__DATA TO PROCESS__:
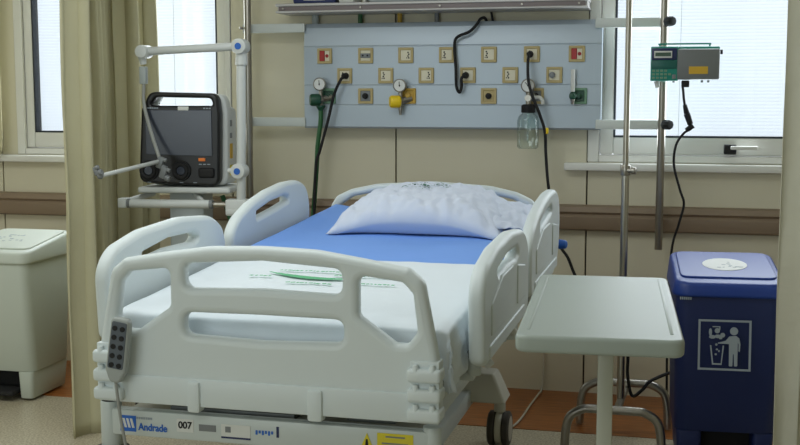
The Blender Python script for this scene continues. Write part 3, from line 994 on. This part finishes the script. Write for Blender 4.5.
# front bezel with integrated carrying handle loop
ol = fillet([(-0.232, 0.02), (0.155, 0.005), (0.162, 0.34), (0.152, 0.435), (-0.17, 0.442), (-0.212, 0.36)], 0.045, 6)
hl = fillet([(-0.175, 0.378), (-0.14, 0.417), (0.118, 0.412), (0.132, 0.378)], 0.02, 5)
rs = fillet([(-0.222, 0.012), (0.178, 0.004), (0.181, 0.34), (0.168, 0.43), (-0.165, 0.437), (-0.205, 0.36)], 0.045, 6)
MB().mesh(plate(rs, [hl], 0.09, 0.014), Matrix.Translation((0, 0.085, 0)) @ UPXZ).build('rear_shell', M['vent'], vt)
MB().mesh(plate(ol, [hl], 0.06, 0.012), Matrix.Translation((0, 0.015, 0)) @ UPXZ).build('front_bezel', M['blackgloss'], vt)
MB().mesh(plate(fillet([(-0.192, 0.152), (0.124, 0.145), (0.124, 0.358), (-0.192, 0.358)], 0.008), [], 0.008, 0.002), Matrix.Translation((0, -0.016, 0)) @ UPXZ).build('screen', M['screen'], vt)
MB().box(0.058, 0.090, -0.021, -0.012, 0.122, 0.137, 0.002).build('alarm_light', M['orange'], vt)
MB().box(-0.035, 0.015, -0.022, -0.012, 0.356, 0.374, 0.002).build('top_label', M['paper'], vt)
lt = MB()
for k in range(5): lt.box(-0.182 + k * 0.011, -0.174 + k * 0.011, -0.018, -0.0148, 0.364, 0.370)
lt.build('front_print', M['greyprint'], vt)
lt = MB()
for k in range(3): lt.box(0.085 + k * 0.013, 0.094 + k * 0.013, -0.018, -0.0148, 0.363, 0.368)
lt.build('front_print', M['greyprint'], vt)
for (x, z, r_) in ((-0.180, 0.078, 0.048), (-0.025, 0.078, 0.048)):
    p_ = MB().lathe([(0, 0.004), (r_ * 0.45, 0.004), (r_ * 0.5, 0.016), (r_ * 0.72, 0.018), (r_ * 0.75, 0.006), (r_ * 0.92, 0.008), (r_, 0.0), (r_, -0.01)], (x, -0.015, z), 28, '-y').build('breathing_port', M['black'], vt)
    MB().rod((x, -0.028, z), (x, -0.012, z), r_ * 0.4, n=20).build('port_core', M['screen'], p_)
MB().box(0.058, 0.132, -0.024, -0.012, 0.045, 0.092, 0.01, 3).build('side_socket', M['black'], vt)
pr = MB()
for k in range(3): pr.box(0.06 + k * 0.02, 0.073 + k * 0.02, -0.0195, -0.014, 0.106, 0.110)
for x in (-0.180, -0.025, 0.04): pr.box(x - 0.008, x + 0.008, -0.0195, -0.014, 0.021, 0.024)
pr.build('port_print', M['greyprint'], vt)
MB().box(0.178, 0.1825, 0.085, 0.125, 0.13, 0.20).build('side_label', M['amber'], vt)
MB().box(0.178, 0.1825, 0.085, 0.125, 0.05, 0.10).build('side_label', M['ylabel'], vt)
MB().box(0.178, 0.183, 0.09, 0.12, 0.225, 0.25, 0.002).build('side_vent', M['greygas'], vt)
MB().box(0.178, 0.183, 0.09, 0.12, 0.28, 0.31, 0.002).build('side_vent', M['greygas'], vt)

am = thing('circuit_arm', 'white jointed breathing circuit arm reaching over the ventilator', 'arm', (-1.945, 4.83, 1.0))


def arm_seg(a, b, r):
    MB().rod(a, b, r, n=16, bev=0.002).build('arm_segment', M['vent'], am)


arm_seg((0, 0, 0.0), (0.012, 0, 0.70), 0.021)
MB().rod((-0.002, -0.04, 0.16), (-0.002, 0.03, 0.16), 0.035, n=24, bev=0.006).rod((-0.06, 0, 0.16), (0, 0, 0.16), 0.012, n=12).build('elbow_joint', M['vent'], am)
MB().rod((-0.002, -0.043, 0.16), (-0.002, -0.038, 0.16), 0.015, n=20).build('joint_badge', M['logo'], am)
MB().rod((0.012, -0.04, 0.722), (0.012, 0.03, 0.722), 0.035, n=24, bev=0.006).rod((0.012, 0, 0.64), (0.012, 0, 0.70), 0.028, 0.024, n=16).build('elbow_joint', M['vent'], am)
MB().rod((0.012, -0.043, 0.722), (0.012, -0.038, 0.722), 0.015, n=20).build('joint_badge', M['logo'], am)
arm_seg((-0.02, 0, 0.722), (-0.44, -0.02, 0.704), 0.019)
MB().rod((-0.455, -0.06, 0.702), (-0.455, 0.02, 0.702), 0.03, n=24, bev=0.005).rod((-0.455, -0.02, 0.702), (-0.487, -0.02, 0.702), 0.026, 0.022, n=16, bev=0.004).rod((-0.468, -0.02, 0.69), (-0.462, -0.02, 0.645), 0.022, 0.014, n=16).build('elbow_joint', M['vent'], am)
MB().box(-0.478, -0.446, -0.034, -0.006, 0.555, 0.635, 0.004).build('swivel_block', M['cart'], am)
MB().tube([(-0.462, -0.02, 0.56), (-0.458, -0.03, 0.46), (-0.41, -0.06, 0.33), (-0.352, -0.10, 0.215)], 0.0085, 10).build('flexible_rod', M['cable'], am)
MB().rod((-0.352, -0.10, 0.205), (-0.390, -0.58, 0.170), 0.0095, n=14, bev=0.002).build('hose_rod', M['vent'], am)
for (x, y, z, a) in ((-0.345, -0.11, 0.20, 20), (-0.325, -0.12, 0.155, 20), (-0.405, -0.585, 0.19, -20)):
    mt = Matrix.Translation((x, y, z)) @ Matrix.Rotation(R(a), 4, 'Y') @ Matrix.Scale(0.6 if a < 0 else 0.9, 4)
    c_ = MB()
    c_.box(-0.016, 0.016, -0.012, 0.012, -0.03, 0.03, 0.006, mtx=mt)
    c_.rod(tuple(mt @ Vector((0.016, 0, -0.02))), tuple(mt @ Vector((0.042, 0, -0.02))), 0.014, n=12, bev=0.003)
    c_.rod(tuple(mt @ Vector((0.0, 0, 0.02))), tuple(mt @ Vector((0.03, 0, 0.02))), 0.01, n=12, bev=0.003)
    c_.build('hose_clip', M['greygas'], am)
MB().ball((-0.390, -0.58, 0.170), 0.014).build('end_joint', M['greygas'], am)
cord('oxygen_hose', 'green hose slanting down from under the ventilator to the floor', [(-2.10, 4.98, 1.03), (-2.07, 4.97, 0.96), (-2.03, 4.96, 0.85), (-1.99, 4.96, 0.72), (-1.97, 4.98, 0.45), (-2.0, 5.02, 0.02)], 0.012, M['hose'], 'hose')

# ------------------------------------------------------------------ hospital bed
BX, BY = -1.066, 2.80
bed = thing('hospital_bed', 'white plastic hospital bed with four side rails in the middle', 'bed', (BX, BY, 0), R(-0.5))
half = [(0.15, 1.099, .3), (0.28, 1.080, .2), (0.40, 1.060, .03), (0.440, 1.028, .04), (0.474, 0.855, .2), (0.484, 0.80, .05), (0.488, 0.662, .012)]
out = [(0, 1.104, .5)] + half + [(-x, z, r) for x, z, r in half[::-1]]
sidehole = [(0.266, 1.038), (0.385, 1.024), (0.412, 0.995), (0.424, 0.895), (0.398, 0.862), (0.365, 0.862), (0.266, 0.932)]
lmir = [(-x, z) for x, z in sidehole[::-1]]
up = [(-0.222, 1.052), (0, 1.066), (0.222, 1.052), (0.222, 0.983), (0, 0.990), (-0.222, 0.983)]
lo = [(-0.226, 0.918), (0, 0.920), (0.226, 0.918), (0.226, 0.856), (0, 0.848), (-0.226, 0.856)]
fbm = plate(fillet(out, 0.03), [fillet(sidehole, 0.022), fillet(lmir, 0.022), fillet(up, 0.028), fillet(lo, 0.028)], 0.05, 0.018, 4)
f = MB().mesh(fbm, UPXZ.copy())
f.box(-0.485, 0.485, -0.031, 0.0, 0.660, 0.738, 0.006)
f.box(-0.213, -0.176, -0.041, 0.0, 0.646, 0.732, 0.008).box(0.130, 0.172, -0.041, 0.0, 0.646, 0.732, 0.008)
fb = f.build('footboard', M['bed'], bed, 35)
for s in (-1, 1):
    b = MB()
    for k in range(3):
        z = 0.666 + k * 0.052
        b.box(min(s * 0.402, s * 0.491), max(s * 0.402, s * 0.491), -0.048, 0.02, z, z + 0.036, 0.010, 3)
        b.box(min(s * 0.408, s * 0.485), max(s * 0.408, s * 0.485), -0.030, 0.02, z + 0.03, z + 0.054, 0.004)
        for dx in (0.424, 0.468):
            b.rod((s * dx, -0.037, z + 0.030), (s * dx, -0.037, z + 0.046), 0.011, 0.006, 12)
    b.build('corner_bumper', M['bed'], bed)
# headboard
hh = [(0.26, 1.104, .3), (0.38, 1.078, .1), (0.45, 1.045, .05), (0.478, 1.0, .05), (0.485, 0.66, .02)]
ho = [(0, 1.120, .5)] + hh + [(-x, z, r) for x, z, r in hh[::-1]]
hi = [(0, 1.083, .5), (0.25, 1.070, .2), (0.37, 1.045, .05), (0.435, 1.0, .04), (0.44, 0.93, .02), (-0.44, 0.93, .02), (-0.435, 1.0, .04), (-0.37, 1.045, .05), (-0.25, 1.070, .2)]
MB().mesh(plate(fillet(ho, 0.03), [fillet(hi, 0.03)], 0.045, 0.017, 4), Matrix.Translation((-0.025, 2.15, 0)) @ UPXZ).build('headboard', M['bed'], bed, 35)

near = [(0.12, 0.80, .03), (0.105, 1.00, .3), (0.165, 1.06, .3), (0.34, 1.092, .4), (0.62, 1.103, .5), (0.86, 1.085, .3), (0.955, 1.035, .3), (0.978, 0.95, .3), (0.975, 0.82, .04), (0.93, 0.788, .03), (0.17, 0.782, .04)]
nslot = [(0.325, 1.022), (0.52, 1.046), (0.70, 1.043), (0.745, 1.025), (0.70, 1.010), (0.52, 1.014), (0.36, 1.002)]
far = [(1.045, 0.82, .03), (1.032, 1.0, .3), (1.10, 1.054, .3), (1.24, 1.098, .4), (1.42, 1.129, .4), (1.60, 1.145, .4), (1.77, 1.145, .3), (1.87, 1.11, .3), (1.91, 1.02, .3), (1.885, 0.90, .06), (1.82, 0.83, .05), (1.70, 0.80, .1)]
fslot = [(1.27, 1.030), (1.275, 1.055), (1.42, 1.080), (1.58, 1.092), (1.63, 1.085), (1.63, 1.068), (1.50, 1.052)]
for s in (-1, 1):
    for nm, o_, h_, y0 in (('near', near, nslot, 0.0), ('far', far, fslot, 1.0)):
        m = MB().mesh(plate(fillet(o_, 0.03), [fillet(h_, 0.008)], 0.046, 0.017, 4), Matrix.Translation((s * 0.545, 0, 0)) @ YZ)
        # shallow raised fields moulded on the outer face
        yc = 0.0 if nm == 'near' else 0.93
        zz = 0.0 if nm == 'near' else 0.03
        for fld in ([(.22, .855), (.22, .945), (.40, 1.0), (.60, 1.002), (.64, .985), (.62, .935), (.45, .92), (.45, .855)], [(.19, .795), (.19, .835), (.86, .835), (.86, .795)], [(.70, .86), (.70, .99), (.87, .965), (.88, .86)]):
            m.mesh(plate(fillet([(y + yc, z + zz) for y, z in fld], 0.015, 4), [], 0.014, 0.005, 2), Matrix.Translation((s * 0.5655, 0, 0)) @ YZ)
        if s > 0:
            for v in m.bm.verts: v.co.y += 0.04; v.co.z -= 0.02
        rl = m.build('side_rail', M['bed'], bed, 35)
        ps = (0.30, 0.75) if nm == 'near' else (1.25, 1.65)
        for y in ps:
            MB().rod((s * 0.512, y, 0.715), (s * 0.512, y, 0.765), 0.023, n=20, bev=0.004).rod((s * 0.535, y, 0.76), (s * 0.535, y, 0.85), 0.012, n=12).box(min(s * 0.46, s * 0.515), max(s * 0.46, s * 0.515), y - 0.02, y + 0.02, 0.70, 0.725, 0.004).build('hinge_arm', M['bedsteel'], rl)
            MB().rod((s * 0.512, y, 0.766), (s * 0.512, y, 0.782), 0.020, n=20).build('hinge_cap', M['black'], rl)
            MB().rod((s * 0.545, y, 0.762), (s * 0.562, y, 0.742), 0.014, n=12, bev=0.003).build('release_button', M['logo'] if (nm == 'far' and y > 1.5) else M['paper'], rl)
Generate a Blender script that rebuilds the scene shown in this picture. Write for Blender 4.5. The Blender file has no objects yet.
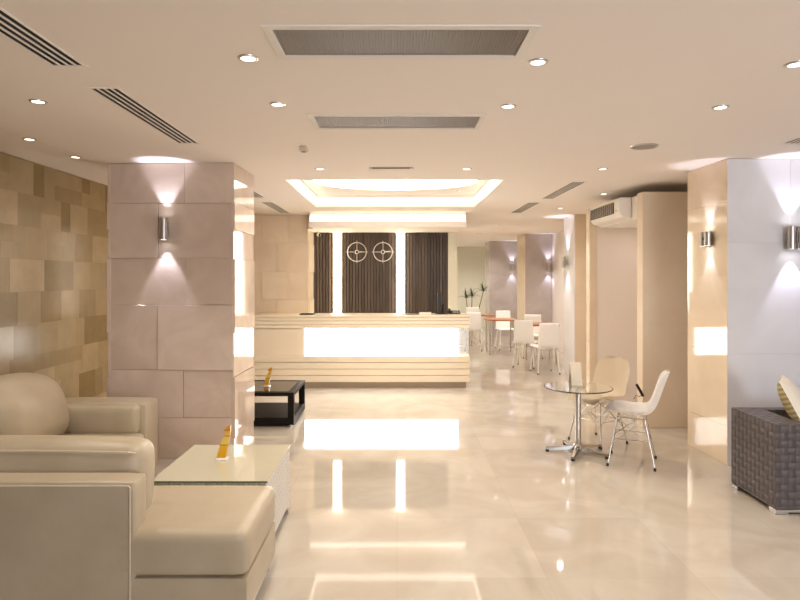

__EXERCISE DESCRIPTION__: Among these entries, how many lines include the string "scene"? Reply with the number by itself.

__RESPONSE BELOW__: 2